А что именно для России специфически важно?
Для России, я думаю, сейчас важно возродить веру в человека не как раба или работодателя, не как, скажем, научного гения или участника муравейника, а как неповторимую личность.
Нет человека, без которого вселенная могла бы обойтись, каждый человек - словно камушек в колоссальной, дивной мозаике. Вы знаете, что бывает, если один камушек выпадает: постепенно мозаика начинает трескаться, и все камни выпадают. И поэтому каждый человек - единственный, неповторимый, не только в его знании Бога. Есть замечательное место в книге Откровения, где говорится, что в конце времен всякий человек получит имя, которое только он знает и Бог знает (2, 17), то есть имя, которое его выражает всецело и которое выражает то, что его соотношение с Богом неповторимо, что единственно он знает Бога так, как он Его знает.

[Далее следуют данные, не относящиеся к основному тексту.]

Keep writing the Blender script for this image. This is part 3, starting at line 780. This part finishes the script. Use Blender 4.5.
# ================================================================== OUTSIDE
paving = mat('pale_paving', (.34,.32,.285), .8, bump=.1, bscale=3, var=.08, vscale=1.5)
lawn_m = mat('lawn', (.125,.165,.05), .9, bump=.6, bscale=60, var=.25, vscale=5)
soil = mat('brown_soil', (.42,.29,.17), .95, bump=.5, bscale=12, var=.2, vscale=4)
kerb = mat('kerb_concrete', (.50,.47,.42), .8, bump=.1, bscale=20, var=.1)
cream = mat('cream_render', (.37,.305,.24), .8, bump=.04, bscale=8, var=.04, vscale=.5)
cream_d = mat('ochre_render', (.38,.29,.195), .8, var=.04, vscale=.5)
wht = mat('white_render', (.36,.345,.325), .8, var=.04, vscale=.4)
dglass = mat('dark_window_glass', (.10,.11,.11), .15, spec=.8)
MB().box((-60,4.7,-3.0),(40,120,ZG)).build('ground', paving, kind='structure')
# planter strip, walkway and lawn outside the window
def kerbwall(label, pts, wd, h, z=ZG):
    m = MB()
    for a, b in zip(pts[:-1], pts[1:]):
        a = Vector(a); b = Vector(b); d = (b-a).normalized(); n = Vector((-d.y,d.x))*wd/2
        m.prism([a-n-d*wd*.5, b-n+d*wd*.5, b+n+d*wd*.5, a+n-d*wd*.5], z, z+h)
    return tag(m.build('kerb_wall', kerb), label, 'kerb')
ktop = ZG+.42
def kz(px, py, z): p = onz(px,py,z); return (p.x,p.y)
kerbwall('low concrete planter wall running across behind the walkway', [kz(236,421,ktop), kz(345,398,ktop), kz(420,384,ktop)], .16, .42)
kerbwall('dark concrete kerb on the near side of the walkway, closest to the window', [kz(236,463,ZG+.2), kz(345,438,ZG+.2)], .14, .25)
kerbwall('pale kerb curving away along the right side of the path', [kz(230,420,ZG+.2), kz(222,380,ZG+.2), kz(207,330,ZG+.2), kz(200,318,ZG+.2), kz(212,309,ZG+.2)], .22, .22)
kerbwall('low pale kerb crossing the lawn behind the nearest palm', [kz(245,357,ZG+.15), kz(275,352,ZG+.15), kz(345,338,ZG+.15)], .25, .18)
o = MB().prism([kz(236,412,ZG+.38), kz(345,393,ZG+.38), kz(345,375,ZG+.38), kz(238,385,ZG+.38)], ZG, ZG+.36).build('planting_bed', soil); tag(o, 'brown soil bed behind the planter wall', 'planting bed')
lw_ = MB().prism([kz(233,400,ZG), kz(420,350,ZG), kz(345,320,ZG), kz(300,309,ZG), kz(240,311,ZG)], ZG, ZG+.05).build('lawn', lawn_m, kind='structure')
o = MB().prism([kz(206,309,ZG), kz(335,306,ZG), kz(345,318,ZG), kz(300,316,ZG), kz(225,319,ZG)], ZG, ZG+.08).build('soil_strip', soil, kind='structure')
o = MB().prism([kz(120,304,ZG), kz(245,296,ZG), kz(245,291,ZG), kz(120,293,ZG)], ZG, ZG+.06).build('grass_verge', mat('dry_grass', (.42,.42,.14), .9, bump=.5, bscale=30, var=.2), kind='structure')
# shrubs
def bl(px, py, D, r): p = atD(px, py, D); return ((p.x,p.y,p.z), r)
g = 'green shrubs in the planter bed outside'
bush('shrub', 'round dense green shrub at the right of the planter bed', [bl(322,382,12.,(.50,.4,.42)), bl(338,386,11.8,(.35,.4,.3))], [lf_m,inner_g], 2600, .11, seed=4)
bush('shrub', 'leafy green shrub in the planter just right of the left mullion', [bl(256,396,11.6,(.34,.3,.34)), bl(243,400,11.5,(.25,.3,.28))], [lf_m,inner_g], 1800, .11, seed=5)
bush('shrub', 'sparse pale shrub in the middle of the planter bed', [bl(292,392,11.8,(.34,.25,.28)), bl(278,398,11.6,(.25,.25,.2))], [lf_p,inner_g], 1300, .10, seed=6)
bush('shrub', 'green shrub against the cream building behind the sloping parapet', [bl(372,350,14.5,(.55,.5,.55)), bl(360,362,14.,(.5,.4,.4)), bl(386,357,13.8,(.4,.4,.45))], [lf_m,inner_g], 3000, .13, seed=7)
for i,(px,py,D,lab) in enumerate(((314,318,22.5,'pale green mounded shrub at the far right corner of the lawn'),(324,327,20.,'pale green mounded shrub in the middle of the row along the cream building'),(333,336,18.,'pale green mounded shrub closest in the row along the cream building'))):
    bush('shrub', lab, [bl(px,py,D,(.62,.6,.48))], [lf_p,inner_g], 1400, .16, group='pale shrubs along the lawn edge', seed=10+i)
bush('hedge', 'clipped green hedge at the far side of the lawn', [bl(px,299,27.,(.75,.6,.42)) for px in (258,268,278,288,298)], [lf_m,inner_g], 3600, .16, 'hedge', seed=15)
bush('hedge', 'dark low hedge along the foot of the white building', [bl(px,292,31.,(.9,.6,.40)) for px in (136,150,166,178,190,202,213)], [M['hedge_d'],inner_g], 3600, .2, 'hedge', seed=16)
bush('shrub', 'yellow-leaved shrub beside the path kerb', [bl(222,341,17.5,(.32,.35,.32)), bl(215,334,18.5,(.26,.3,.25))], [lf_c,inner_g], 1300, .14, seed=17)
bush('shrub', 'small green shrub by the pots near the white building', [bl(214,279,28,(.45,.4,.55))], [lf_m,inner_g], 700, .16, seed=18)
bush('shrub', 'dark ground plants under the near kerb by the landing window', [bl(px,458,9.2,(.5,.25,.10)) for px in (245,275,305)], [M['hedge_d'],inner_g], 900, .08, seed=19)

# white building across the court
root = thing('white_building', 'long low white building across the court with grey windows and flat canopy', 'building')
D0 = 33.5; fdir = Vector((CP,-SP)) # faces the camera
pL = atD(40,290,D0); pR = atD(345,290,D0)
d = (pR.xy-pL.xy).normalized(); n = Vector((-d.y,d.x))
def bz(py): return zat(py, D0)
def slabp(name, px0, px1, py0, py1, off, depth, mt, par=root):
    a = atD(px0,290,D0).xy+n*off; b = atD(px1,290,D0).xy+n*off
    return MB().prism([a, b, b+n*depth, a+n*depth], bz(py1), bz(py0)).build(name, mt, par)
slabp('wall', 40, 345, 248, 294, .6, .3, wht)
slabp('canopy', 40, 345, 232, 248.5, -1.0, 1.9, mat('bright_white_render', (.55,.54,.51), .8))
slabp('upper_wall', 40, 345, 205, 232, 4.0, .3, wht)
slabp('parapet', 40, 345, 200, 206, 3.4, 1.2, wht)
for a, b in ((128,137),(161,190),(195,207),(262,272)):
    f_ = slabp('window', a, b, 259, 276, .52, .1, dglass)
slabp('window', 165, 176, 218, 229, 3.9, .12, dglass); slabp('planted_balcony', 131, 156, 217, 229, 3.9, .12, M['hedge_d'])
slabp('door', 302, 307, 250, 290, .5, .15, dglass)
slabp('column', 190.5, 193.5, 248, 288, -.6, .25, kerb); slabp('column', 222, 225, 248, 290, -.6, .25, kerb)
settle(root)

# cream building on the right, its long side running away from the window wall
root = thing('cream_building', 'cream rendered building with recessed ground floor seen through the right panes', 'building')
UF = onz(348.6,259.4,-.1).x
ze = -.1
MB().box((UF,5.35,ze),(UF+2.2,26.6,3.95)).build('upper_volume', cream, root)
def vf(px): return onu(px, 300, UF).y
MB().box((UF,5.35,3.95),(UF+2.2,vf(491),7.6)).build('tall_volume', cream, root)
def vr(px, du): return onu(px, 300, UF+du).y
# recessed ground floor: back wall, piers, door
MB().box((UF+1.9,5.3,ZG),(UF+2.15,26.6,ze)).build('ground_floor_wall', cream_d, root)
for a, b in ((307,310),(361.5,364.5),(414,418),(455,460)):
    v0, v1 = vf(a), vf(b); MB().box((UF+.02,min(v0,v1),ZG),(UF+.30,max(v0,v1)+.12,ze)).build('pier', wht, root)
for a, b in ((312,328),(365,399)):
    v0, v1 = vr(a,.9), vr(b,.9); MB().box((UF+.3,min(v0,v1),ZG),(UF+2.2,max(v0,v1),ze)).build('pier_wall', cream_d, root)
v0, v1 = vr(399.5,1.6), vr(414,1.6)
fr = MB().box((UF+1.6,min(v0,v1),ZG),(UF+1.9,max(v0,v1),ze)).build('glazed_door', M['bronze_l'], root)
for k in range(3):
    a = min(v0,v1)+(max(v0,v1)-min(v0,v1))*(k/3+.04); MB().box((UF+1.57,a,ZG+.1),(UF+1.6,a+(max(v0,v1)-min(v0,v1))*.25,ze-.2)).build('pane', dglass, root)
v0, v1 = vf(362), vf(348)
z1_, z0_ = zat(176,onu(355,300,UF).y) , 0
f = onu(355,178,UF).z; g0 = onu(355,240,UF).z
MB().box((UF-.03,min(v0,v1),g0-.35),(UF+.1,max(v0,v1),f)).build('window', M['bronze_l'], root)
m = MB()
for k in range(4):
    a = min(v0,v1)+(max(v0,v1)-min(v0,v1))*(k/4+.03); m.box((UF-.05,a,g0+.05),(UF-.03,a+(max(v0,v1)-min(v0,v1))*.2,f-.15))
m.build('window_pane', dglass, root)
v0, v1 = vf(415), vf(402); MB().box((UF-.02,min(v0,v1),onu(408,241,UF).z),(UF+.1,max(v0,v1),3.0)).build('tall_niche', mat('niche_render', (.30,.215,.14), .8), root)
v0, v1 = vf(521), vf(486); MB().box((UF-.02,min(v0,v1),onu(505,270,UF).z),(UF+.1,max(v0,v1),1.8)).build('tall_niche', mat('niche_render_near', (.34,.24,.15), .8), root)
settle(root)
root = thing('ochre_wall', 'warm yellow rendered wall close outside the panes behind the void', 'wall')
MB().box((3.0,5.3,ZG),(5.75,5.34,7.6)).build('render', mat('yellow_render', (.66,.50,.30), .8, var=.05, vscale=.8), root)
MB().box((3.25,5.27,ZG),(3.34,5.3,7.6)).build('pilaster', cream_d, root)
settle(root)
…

И нам надо постепенно внедрить в сознание людей абсолютную ценность личности - не индивида как фрагмента человечества, а именно личности, которая может творчески соотноситься с другими личностями, не теряя ничего и вместе с этим давая всё. Знаете: солнце сияет, от этого светом оно не беднеет, а другие в сиянии света начинают видеть всё по-иному.
Может ли безусловная преданность христианской истине совмещаться с принятием возникшего в Новое время мировоззренческого плюрализма, с серьезным отношением к чужим истинам?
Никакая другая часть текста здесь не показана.